Choosing to print full frame does not necessarily mean you're emulating HCB. Is every Leica owner also emulating? (I do not own or use a Leica camera).

I was instilled with the full-frame ideal when I learned photography. I didn't learn about HCB's work until several years afterward. I think all of our photographic ideals and methods are in large part formed by when, where and from whom we learned. Right down to how we agitate a tray or the temperature at which we develop.

Nono, of course it doesn't mean one is emulating HCB. I just meant that "because HCB did it" was not in itself a good reason.
 
Who hated darkroom work and never did his own printing once he could afford for someone else to do it from him."

Why should he bother with darkroom work, that is a job for a technician. He was a photographer.
 
Why should he bother with darkroom work, that is a job for a technician. He was a photographer.

And in the other corner, we have Ansel: a superb darkroom technician, who likes to take pictures in his free time.
 
And in the other corner, we have Ansel: a superb darkroom technician, who likes to take pictures in his free time.

Correct.
 
Why should he bother with darkroom work, that is a job for a technician. He was a photographer.

Well we have a huge difference of opinion, or at least approach. For me, the darkroom is 2/3s of the fun and at least 60% of the creativity in photography. It's largely why I don't get anything out of digital. YMMV of course.
 
When it comes to HCB, I can appreciate what people see in his work, but it simply does not appeal to my aesthetic.

Is that because you don't value the abstract "image" above the physical "print" and for your aesthetic a photograph needs to be physically outstanding?
 
I'm ALMOST with Michael. I do like HCB's work, and some of it moves me emotionally. But it's not the kind of thing that I do or would seek to create. Similarly, to use a silly but perhaps accurate analogy, I like xkcd and The Oatmeal but have no desire or plans to try to be a web cartoonist. I enjoy music but I have no musical aptitude of my own and don't plan to waste my time trying to be a musician. There are painters whose work I admire greatly but I am not and do not aspire to be a painter, etc.
 
I tend to compose in whatever aspect ratio a given format has, and naturally try to use as much surface area of the film as possible. But some
fine-tuning with regard to exact image perimeters is inevitable during both enlargement and trimming the print afterwards, and I get very nitpicky about my exact image margins. Rarely do I crop significantly, though it happens once in awhile, for example, when I just didn't have the correct lens for a given perspective; but maybe it's only 1% of the time. But I have little patience for any demagogue manifesto mentality over this kind of subject - any book of artificial rules about cropping or not would serve a better purpose in an outhouse.
 
I tend to compose in whatever aspect ratio a given format has, and naturally try to use as much surface area of the film as possible.

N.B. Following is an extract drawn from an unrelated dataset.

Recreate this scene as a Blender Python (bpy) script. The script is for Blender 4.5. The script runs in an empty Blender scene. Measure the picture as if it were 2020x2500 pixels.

I must say that I also have a real tendency to do this too.

I also see this tendency in myself as a bad habit.

Artistically, I see no reason to accept the constraint of the aspect ratio of the camera in hand.
 
Artistically, you should not be restrained by any artificial rule. But in terms of spontaneity of composition, film budget, and quality of enlargement, it does make sense to productively use as much of the film surface as possible. Probably why I never took to square format.
 
I never tell anyone whether I crop or not.

If you don't know, do you wonder whether it's been cropped or not?